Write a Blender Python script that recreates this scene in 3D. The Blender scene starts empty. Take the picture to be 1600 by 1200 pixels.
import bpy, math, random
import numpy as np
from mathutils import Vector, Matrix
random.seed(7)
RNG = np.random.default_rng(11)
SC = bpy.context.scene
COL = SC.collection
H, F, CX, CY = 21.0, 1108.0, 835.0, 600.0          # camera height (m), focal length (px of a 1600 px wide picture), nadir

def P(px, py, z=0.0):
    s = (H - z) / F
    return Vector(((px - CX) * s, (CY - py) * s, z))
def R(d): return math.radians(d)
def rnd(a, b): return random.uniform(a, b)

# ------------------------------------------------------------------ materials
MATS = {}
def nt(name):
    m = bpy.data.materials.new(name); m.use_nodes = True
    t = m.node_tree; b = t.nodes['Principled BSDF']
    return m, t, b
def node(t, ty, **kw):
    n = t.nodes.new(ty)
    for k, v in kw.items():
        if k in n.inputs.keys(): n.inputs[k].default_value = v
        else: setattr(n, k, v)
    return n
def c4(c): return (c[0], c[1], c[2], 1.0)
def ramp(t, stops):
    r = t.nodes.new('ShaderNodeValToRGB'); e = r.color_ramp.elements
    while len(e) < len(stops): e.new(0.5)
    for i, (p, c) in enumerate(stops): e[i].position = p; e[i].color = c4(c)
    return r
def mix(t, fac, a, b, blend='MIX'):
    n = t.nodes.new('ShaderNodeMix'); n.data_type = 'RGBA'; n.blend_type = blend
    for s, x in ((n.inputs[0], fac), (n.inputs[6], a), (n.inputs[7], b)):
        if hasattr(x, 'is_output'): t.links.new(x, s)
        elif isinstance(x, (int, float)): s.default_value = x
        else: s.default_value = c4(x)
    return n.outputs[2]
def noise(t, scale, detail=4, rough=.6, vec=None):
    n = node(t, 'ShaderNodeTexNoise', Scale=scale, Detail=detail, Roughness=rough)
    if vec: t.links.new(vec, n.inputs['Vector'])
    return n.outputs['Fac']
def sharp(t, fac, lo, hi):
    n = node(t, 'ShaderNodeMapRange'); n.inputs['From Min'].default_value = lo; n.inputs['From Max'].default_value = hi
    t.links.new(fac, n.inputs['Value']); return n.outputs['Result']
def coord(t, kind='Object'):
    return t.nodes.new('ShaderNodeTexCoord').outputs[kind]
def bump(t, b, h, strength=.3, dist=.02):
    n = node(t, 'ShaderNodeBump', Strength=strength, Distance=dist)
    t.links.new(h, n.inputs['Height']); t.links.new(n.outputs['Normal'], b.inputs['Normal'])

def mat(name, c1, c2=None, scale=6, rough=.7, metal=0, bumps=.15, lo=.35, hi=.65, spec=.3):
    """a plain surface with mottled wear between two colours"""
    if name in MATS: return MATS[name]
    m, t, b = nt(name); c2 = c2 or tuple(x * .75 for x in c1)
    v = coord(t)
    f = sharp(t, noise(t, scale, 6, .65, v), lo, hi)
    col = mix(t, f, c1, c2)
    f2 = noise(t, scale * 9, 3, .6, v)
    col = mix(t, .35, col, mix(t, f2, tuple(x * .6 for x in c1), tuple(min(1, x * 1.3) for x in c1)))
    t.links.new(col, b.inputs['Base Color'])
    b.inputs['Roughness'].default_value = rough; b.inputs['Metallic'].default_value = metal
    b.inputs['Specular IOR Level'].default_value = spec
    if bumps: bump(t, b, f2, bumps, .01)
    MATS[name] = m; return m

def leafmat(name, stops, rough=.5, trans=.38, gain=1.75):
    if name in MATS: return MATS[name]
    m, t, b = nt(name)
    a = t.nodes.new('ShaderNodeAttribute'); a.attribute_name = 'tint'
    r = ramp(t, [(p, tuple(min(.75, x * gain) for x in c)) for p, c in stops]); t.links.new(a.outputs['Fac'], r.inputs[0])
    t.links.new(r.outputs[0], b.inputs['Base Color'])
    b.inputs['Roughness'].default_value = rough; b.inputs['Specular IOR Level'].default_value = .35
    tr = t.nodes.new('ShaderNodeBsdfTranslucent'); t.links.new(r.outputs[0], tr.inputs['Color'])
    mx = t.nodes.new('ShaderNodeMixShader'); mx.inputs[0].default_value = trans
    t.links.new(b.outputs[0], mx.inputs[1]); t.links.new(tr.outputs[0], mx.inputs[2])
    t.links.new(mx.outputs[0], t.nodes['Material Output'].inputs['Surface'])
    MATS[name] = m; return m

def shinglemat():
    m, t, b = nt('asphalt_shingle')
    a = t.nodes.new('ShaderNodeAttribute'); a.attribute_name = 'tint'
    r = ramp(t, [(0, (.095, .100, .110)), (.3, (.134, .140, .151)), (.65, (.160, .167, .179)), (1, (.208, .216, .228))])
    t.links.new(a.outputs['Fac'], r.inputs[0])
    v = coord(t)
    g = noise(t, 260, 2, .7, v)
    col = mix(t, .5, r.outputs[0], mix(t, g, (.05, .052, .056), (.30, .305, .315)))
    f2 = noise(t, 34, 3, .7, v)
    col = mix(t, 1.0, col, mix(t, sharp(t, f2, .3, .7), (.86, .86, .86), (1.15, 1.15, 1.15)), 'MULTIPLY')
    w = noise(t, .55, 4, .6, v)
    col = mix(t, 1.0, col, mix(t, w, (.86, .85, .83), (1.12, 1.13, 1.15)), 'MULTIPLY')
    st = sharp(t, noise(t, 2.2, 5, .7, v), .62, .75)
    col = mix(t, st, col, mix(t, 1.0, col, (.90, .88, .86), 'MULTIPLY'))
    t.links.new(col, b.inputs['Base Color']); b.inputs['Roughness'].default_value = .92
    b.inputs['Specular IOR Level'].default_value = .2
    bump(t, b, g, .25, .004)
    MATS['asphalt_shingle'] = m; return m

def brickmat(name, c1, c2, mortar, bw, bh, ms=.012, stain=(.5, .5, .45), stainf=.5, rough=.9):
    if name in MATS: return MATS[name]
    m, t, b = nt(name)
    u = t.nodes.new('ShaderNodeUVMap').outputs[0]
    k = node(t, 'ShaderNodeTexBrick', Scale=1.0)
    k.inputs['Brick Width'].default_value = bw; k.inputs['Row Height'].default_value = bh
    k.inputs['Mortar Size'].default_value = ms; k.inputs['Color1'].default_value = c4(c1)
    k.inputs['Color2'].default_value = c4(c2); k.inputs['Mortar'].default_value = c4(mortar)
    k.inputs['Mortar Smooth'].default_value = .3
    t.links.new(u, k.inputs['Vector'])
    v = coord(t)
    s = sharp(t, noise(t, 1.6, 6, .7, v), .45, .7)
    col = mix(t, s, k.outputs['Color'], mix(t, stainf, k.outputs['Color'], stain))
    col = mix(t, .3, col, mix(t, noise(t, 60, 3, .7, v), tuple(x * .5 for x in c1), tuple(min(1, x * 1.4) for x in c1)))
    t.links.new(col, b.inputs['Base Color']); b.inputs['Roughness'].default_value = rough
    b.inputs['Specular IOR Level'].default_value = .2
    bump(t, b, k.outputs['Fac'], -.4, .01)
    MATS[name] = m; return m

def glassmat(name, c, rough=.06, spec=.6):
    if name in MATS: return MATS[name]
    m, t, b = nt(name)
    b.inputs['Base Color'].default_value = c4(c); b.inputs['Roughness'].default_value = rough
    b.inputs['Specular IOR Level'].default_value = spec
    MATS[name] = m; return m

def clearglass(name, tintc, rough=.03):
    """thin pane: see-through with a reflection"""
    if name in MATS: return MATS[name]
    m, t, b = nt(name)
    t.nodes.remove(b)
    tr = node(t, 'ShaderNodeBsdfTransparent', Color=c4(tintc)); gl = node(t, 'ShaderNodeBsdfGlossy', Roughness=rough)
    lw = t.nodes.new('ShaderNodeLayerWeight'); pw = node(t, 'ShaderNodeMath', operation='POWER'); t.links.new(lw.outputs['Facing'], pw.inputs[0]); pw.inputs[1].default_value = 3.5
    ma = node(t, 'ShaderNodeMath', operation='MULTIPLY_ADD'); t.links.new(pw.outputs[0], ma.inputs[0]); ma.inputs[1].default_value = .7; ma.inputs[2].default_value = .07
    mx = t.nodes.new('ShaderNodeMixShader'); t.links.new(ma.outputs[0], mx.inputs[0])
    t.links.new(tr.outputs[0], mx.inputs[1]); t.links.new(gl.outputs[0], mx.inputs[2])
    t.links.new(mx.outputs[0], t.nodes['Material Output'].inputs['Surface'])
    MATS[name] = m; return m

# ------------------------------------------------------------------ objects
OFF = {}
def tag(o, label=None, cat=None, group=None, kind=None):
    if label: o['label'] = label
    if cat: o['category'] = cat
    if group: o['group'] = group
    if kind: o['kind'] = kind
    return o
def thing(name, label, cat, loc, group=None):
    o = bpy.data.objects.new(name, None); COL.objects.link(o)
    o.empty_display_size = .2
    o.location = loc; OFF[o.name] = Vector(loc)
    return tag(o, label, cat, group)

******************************

◆ GOAL ◆
Only the lines from the first line of the material above through the line that contains "H, F, CX, CY" should be quoted, each one exactly.

◆ IN RESPONSE ◆
Write a Blender Python script that recreates this scene in 3D. The Blender scene starts empty. Take the picture to be 1600 by 1200 pixels.
import bpy, math, random
import numpy as np
from mathutils import Vector, Matrix
random.seed(7)
RNG = np.random.default_rng(11)
SC = bpy.context.scene
COL = SC.collection
H, F, CX, CY = 21.0, 1108.0, 835.0, 600.0          # camera height (m), focal length (px of a 1600 px wide picture), nadir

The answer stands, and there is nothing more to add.